Tom Cruise received an Honorary Oscar as a tribute to his body of work on Sunday night. The Mission: Impossible star, renowned for his unparalleled stunt work, was honored at the Academy’s 16th Governors Awards.
The star-studded event celebrates the lifetime honors bestowed by the Academy of Motion Picture Arts and Sciences’ Board of Governors. In addition to Cruise, Dolly Parton, Debbie Allen, and Wynn Thomas were also recipients of awards selected by the group’s more than 10,000 members.
Some of the many celebrities at the event included Jennifer Lawrence, Leonardo DiCaprio, Cynthia Erivo, Ariana Grande, Jacob Elordi, Sydney Sweeney, Jessie Buckley, Adam Sandler, Tessa Thompson, Stellan Skarsgard, Amy Madigan, Dwayne Johnson, Ryan Coogler, Emma Stone, Kristen Stewart, and Chloé Zhao.
Alejandro Iñárritu (The Revenant) presented Cruise with the final award of the night. After embracing Steven Spielberg, the Minority Report star stood proudly as he received a lengthy standing ovation. Cruise expressed his gratitude to Iñárritu, who described working on their upcoming 2026 film “one of the great privileges of [his] career.”
He continued on to say,
Making films is not what I do, it is who I am.

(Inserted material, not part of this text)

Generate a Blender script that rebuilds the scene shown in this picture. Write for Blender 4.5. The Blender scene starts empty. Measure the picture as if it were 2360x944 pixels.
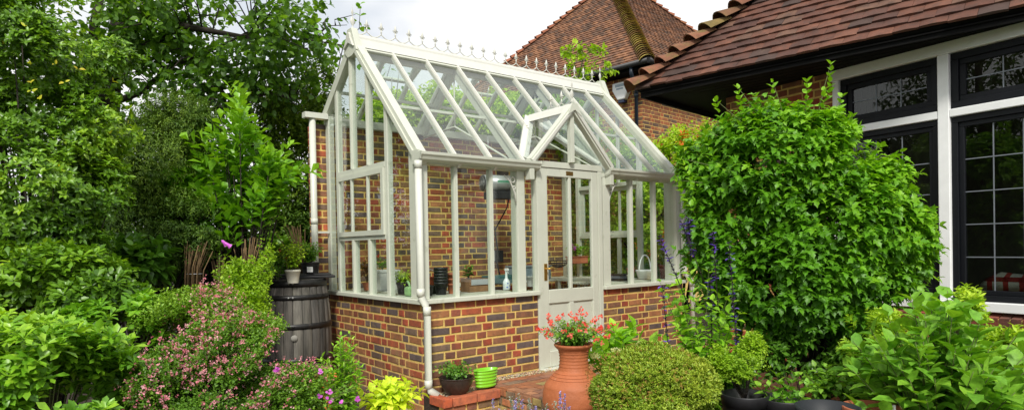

I also appreciate and I respect and understand that cinema is not built by one person, not a single performance, not a single voice, it is built by communities, by craftsmen, by artists who pass that knowledge hand to hand, set to set, generation to generation.
Cruise has never won an Oscar but he has been nominated for three acting Oscars for Born on the Fourth of July, Jerry Maguire, and Magnolia. He also received a Best Picture nomination for producing Top Gun: Maverick.